There's no way to specify constraints on generics such that you can require the types to be numbers, so there's no way you can use numeric operators on the values in your list. Craig Stuntz wrote a series of posts describing how to build a generic statistical library, and he came up against the same problem. He solved it by providing additional arguments to his functions so that the caller could provide implementations for the type-specific numeric operations — the template method pattern. Here's how he declared the Average
operation:
type
TBinaryOp<T> = reference to function(ALeft, ARight: T): T
TStatistics<T> = class
public
class function Average(const AData: TEnumerable<T>;
AAdder, ADivider: TBinaryOp<T>;
AMapper: TFunc<integer, T>): T; overload;
Callers of that function need to provide their own code for adding, dividing, and "mapping" the generic type. (Mapping is covered in a later post and isn't important here.) You could write your Invert
function like this:
type
TUnaryOp<T> = reference to function(Arg: T): T;
TKList<T> = class
procedure Invert(ANegater: TUnaryOp<T>);
procedure TKList<T>.Invert;
var
i: Integer;
begin
for i := 0 to Pred(Count) do
Values[i] := ANegater(Values[i]);
end;
To make it more convenient to call the methods without having to provide the extra arguments all the time, Stuntz showed how to declare a type-specific descendant that provides the right arguments.
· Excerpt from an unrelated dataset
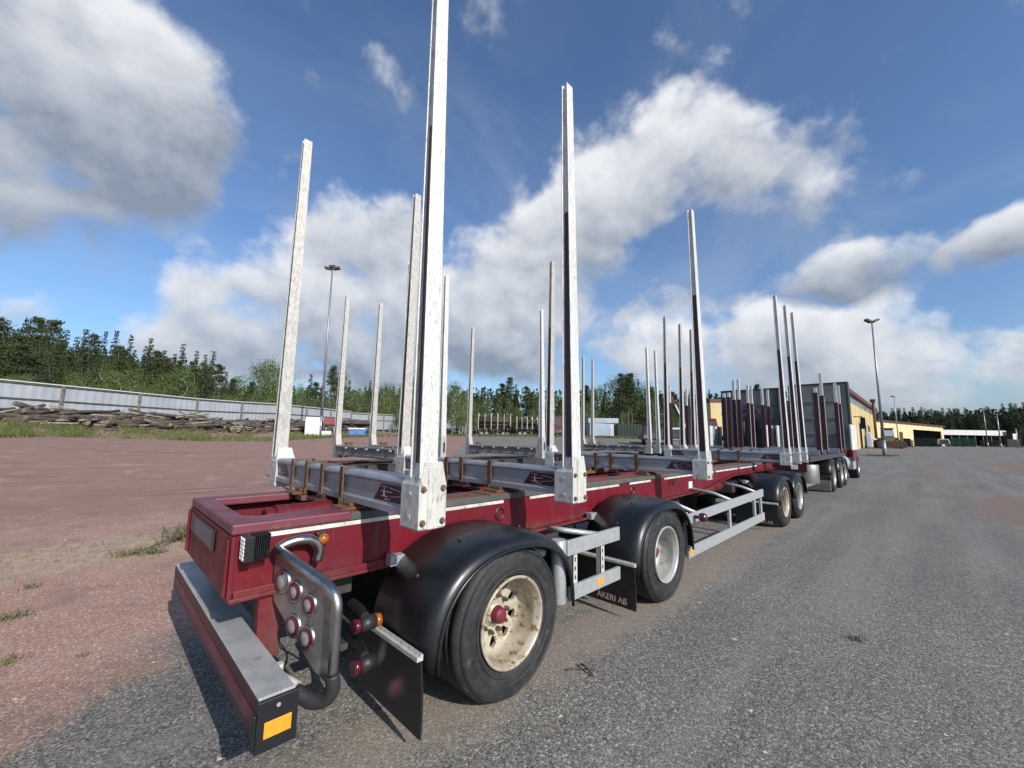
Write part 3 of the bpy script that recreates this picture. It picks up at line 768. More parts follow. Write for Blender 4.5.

You could do it like this:
type
TIntKList = class(TKList<Integer>)
private
class function Negate(Arg: Integer): Integer;
public
procedure Invert;
end;
procedure TIntKList.Invert;
begin
inherited Invert(Negate);
end;
You can provide type-specific descendants for the common numeric types, and if consumers of your class need to use other number-like types, they can provide their own implementations for the basic numeric operations without having to re-implement your entire list class.